The poem, titled "Praise Song for the Day: A Poem for Barack Obama's Presidential Inauguration," consists of 14, unrhymed three-line stanzas, and a one-line coda: "praise song for walking forward in that light." It will be released as an $8 paperback, 32 pages, on Feb. 6 by publisher Graywolf Press with an announced 100,000 first printing, a veritable fairy tale for most poets, but not for an inaugural work.
Angelou's "On the Pulse of the Morning," recited in 1993 at President Clinton's inaugural, was a million seller.
Ceremonial poems, commissioned rather than inspired, rarely make for historic literature, but Alexander avoided direct references to political issues, current events or to Obama himself. Her poem was a grounded, non-topical summation and joining of minute details and infinite themes, connections that run through American verse from Walt Whitman to William Carlos Williams, and through such Alexander works as "Fugue" and "A Poem for Nelson Mandela."
Alexander, wearing a bright red coat, delivering her poem in poised and determined style, offered a sketch of everyday work and interaction ("walking past each other, catching each other's eyes or not, about to speak or speaking"), and a Whitmanesque celebration of anonymous deeds:
Sing the names of the dead who brought us here,Like Miller Williams' "Of History and Hope" and Angelou's "On the Pulse of the Morning," Alexander narrated history as a hard, but hopeful progression, a long and difficult question answered best by love, love "beyond marital, filial, national." Just as the unthinkable has happened in the past, anything remains possible now:
who laid the train tracks, raised the bridges,
picked the cotton and the lettuce, built
brick by brick the glittering edifices
they would then keep clean and work inside of.
In today's sharp sparkle, this winter air,Alexander's reading was uneventful compared to the first inaugural poem, when Robert Frost, appearing in 1961 at the invitation of President Kennedy, couldn't make out the words of his text and recited from memory an older work, "The Gift Outright." Miller Williams, chosen to read in 1997 at Clinton's second swearing-in, had been the most recent inaugural poet.
any thing can be made, any sentence begun.
on the brink, on the brim, on the cusp,
praise song for walking forward in that light.
Williams, watching from his home in Fayetteville, Ark., said Alexander had well completed the inaugural poet's task - economy, simplicity, telling an American story with "some nicely surprising adjectives." He did have a minor criticism - not with the poem, but with the presentation.

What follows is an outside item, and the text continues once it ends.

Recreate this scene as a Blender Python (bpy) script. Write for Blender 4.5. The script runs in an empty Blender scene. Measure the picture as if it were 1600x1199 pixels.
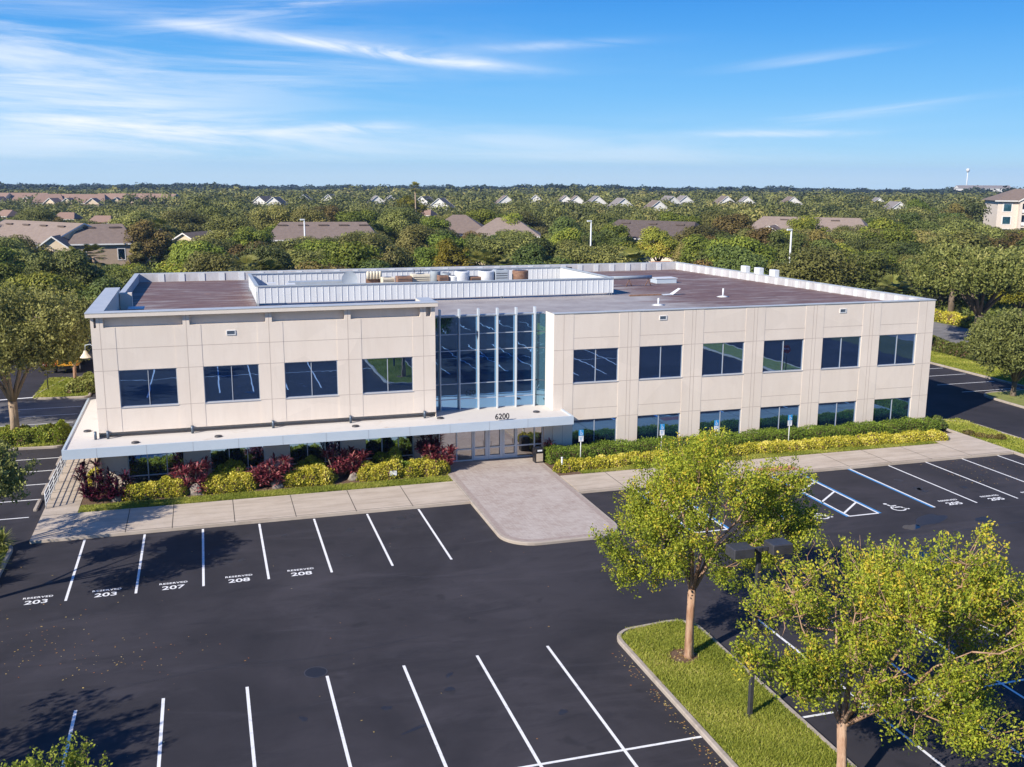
import bpy, math, random
import numpy as np
from mathutils import Vector, Matrix
R = math.radians
random.seed(7)
rng = np.random.default_rng(11)
scene = bpy.context.scene
col = scene.collection
WL = {}          # world location of every object that parents others

# ------------------------------------------------------------------ helpers
def tag(o, label=None, cat=None, group=None, kind=None):
    if label: o['label'] = label
    if cat: o['category'] = cat
    if group: o['group'] = group
    if kind: o['kind'] = kind
    return o

def empty(name, loc, label=None, cat=None, group=None, rz=0.0):
    o = bpy.data.objects.new(name, None)
    col.objects.link(o)
    o.location = loc
    o.rotation_euler = (0, 0, rz)
    o.empty_display_size = 0.3
    WL[o.name] = Vector(loc)
    return tag(o, label, cat, group)

def link_mesh(name, me, parent=None, loc=None):
    o = bpy.data.objects.new(name, me)
    col.objects.link(o)
    if parent is not None:
        o.parent = parent
        WL[o.name] = WL.get(parent.name, Vector((0, 0, 0)))
    elif loc is not None:
        o.location = loc
        WL[o.name] = Vector(loc)
    return o

def copy_tree(o, parent=None):
    c = o.copy(); col.objects.link(c)
    if parent is not None: c.parent = parent
    for ch in list(o.children):
        copy_tree(ch, c)
    return c

class MB:
    """collects boxes, quads, tubes in world coordinates; build() links them as ONE mesh object"""
    def __init__(s):
        s.v = []; s.f = []; s.m = []; s.sm = []
    def add(s, vs, fs, m=0, smooth=False):
        b = len(s.v); s.v += [tuple(p) for p in vs]
        for f in fs:
            s.f.append([b + i for i in f]); s.m.append(m); s.sm.append(smooth)
        return s
    def box(s, x0, x1, y0, y1, z0, z1, m=0):
        vs = [(x0,y0,z0),(x1,y0,z0),(x1,y1,z0),(x0,y1,z0),(x0,y0,z1),(x1,y0,z1),(x1,y1,z1),(x0,y1,z1)]
        return s.add(vs, [(0,3,2,1),(4,5,6,7),(0,1,5,4),(1,2,6,5),(2,3,7,6),(3,0,4,7)], m)
    def bbox(s, x0, x1, y0, y1, z0, z1, b=0.03, m=0):
        """box with chamfered top and vertical edges"""
        def ring(x0,x1,y0,y1,z,c):
            return [(x0+c,y0,z),(x1-c,y0,z),(x1,y0+c,z),(x1,y1-c,z),(x1-c,y1,z),(x0+c,y1,z),(x0,y1-c,z),(x0,y0+c,z)]
        vs = ring(x0,x1,y0,y1,z0,b) + ring(x0,x1,y0,y1,z1-b,b) + ring(x0+b,x1-b,y0+b,y1-b,z1,b*0.5)
        fs = [tuple(range(7,-1,-1)), tuple(range(16,24))]
        for k in range(2):
            for i in range(8):
                j = (i+1) % 8
                fs.append((k*8+i, k*8+j, (k+1)*8+j, (k+1)*8+i))
        return s.add(vs, fs, m)
    def quad(s, a, b, c, d, m=0):
        return s.add([a,b,c,d], [(0,1,2,3)], m)
    def poly(s, pts, z, m=0):
        return s.add([(p[0],p[1],z) for p in pts], [tuple(range(len(pts)))], m)
    def prism(s, pts, z0, z1, m=0):
        n = len(pts)
        vs = [(p[0],p[1],z0) for p in pts] + [(p[0],p[1],z1) for p in pts]
        fs = [tuple(range(n-1,-1,-1)), tuple(range(n,2*n))]
        fs += [(i,(i+1)%n,n+(i+1)%n,n+i) for i in range(n)]
        return s.add(vs, fs, m)
    def tube(s, pts, rad, n=6, m=0, cap=True):
        P = [Vector(p) for p in pts]; b = len(s.v)
        if not hasattr(rad, '__len__'): rad = [rad]*len(P)
        up = Vector((0.31,0.17,1)) 
        for i,p in enumerate(P):
            d = (P[min(i+1,len(P)-1)] - P[max(i-1,0)]).normalized()
            a = d.cross(up)
            if a.length < 1e-3: a = d.cross(Vector((1,0,0)))
            a.normalize(); c = d.cross(a)
            for k in range(n):
                t = 2*math.pi*k/n
                s.v.append(tuple(p + (a*math.cos(t)+c*math.sin(t))*rad[i]))
        for i in range(len(P)-1):
            for k in range(n):
                s.f.append([b+i*n+k, b+i*n+(k+1)%n, b+(i+1)*n+(k+1)%n, b+(i+1)*n+k]); s.m.append(m); s.sm.append(True)
        if cap:
            s.f.append([b+k for k in range(n-1,-1,-1)]); s.m.append(m); s.sm.append(False)
            e = b+(len(P)-1)*n
            s.f.append([e+k for k in range(n)]); s.m.append(m); s.sm.append(False)
        return s
    def build(s, name, mats, parent=None, loc=None):
        off = WL.get(parent.name, Vector((0,0,0))) if parent is not None else Vector(loc or (0,0,0))
        me = bpy.data.meshes.new(name)
        me.from_pydata([(x-off.x,y-off.y,z-off.z) for x,y,z in s.v], [], s.f)
        if not isinstance(mats, (list,tuple)): mats = [mats]
        for m in mats: me.materials.append(m)
        me.polygons.foreach_set('material_index', s.m)
        me.polygons.foreach_set('use_smooth', s.sm)
        me.update()
        return link_mesh(name, me, parent, loc if parent is None else None)

def quad_mesh(name, V, mats, tint=None, midx=None):
    """V: (N,4,3) numpy -> mesh of separate quads with a per-face tint"""
    N = V.shape[0]
    me = bpy.data.meshes.new(name)
    me.vertices.add(4*N); me.vertices.foreach_set('co', V.reshape(-1).astype(np.float32))
    me.loops.add(4*N); me.loops.foreach_set('vertex_index', np.arange(4*N, dtype=np.int32))
    me.polygons.add(N); me.polygons.foreach_set('loop_start', np.arange(0,4*N,4, dtype=np.int32))
    me.polygons.foreach_set('loop_total', np.full(N,4,dtype=np.int32))
    if not isinstance(mats,(list,tuple)): mats=[mats]
    for m in mats: me.materials.append(m)
    if midx is not None: me.polygons.foreach_set('material_index', midx.astype(np.int32))
    if tint is None: tint = rng.random(N)
    at = me.attributes.new('tint','FLOAT','FACE'); at.data.foreach_set('value', tint.astype(np.float32))
    me.update(calc_edges=True)
    return me

def unit(a):
    return a/np.maximum(np.linalg.norm(a,axis=-1,keepdims=True),1e-9)

def leaves(C, L, Wd, axis=None, jitter=1.0, flat=0.0, r=None):
    """diamond leaf quads at centres C with length L and width Wd; axis: preferred direction (N,3)"""
    r = r or rng
    N = len(C)
    d = r.normal(size=(N,3))
    if axis is not None: d = axis + d*jitter
    d = unit(d)
    s = unit(np.cross(d, r.normal(size=(N,3)) + np.array([0,0,flat])))
    if flat: s = unit(np.cross(d, np.array([0,0,1.0]) + r.normal(size=(N,3))/(1+flat)))
    L = np.broadcast_to(np.asarray(L,float), (N,))[:,None]; Wd = np.broadcast_to(np.asarray(Wd,float), (N,))[:,None]
    return np.stack([C-d*L/2, C+s*Wd/2, C+d*L/2, C-s*Wd/2], axis=1)

def leaf_shell(C, L, Wd, nrm, jitter=0.55, r=None):
    """leaf quads lying along a clump's surface: nrm is the outward direction"""
    r = r or rng; N = len(C)
    n = unit(nrm + r.normal(size=(N,3))*jitter); d = unit(np.cross(n, r.normal(size=(N,3)))); s = np.cross(n, d)
    L = np.broadcast_to(np.asarray(L,float),(N,))[:,None]; Wd = np.broadcast_to(np.asarray(Wd,float),(N,))[:,None]
    return np.stack([C-d*L/2, C+s*Wd/2, C+d*L/2, C-s*Wd/2], axis=1)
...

"I wish she had something after the resolution of the poem to let us know clearly that it was over," Williams said. "Had she read it in my living room, I would have said, `Keep your voice up at the end, and nod to the audience and say, "Thank you," when it's over."'
Alexander, a professor of African American studies at Yale University, has published five books of poems - not including the inaugural text - and a book of essays, "The Black Interior." Before participating in history at the Mall, she witnessed it: She was just a baby when her parents brought her to the 1963 March on Washington.

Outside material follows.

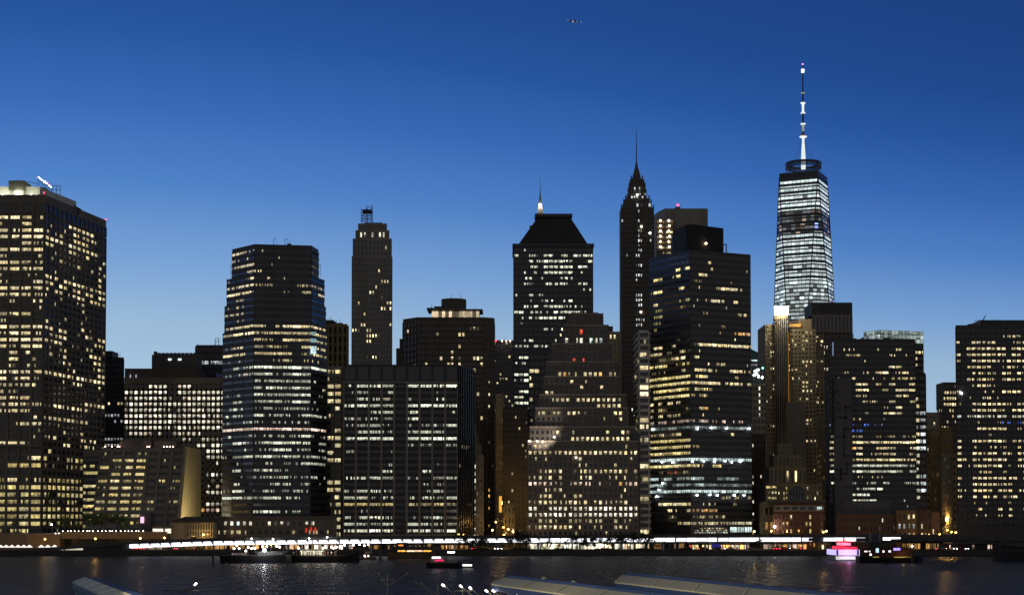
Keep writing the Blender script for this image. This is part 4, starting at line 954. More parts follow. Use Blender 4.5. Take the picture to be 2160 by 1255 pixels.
box_bld('brick_warehouse', 'five-storey dark red brick warehouse with a pale arcaded attic under a heavy cornice', 1632, 1737, 1060, 762, 12, W_BRICK, 5, 13,
        [("....#-..-+..+",'W',.8), ("..+o..-.+#..+",'Y',.8), ("....+..-.#+.+",'Y',.8), ("oo.+.-o.o.oo.",'O',.5), ("o-oo-oo.-ooo.",'O',.3)], wf=.42, hf=.55, sub=1, wtop=5.2, ex=brick_ex, tint='W')
box_bld('grey_pier_house', 'narrow sandy building with an orange-lit fluted front beside the brick warehouse', 1612, 1631, 1062, 775, 12, W_BEIGE, 3, 2, ["..", ("oo",'O',.25), ("..",)], wf=.6, hf=.5, sub=2, tint='O')
box_bld('narrow_tan_slab', 'tall thin tan slab with yellow window column between the brick warehouse and the meander wall', 1742, 1764, 880, 860, 25, W_OCHRE, 20, 3, [("..#",'W',.8) if i in (0, 3, 4, 7, 8, 11, 14, 15, 16, 17, 18, 19) else ("..-",) for i in range(20)], wf=.4, hf=.5, sub=1, wbot=1122)

# ---------------------------------------------------------------- ribbon windowed block with the blank meander wall
def meander(s):
    D = 790.0; a, b = PX(1760, 800, D-3), PX(1797, 800, D-3)
    w = MB(); w.box(a, b, D-3, D+20, G, PZ(797, D-3)); w.build('blank_wall', W_GREY, s.e, s.loc)
    L = MB()
    def seg(x0, y0, x1, y1):
        p, q = at(x0, y0, D-3), at(x1, y1, D-3)
        L.box(min(p.x, q.x)-.45, max(p.x, q.x)+.45, D-3.25, D-2.9, min(p.z, q.z)-.5, max(p.z, q.z)+.5)
    for pts in (((1760,880),(1784,880),(1784,858),(1797,858)), ((1761,920),(1781,920),(1781,961),(1797,961)), ((1781,920),(1781,904),(1797,904)), ((1761,990),(1774,990),(1774,1010),(1761,1010)), ((1774,998),(1786,998),(1786,978),(1797,978)), ((1782,1026),(1797,1026))):
        for (x0, y0), (x1, y1) in zip(pts, pts[1:]): seg(x0, y0, x1, y1)
    L.build('wall_groove', W_BLACK, s.e, s.loc)
    for (px, y) in ((1766, 825), (1766, 850), (1770, 862)):
        p = at(px, y, D-3.1); k = MB(); k.box(p.x-1.2, p.x+1.2, D-3.2, D-3.02, p.z-.9, p.z+.9); k.build('blank_window', W_BLACK, s.e, s.loc)
    rooftop(s, 1762, 1896, 722, 735, D+14, 20, W_DARK, 'roof_storey')
    m = MB(); p = at(1757, 750, D-.2); m.box(p.x-.3, p.x+.3, D-.4, D+.2, PZ(750, D), PZ(722, D)); m.build('edge_strip', lampmat('blue_edge', (.35,.5,.8), .35), s.e, s.loc)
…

Ma, Perlman Perform "Simple Gifts"
It was written by an iconic American movie composer and performed by a quartet direct from central casting - in front of a worldwide audience of millions.
It was a simple gift from composer John Williams.
The Oscar-winning composer of "Star Wars," "Jaws" and "Schindler's List" pulled together this five-minute piece to commemorate the inauguration of Barack Obama as the nation's 44th president.
The quartet played what Williams calls "Air and Simple Gifts" immediately before Obama was sworn in. In fact, the musicians were still playing when, according to the Constitution, Obama officially became president - at the stroke of noon Tuesday.
The composition arranged by Williams begins with a soft introduction, played by Venezuelan-American pianist Gabriela Montero and Chinese-American cellist Yo-Yo Ma. Moments later, the violin, played by the Israeli-American Itzhak Perlman, enters with a sweet, pensive theme gliding over the lower voices. The cello then takes off and engages the violin in a lovely duet.
This warm melodic air - evoking a musical image of bald eagles soaring over America's terrain - cut through the chill of the 28-degree temperature that forced Montero to wear gloves.
Then, the clarinet, played by the African-American musician Anthony McGill of the Metropolitan Opera orchestra, interjects with a familiar tune. It's "Simple Gifts," written in the mid-1800s by a Shaker composer and popularized by Aaron Copland in his 1944 ballet "Appalachian Spring."
In the face of the awesome tasks facing Obama, Williams' arrangement of the song conveys a joyous romp filled with confidence and hope. And the unsung lyrics bear this out:
'Tis the gift to be simple, 'tis the gift to be free,
'Tis the gift to come down where you ought to be,
And when we find ourselves in the place just right,
'Twill be in the valley of love and delight.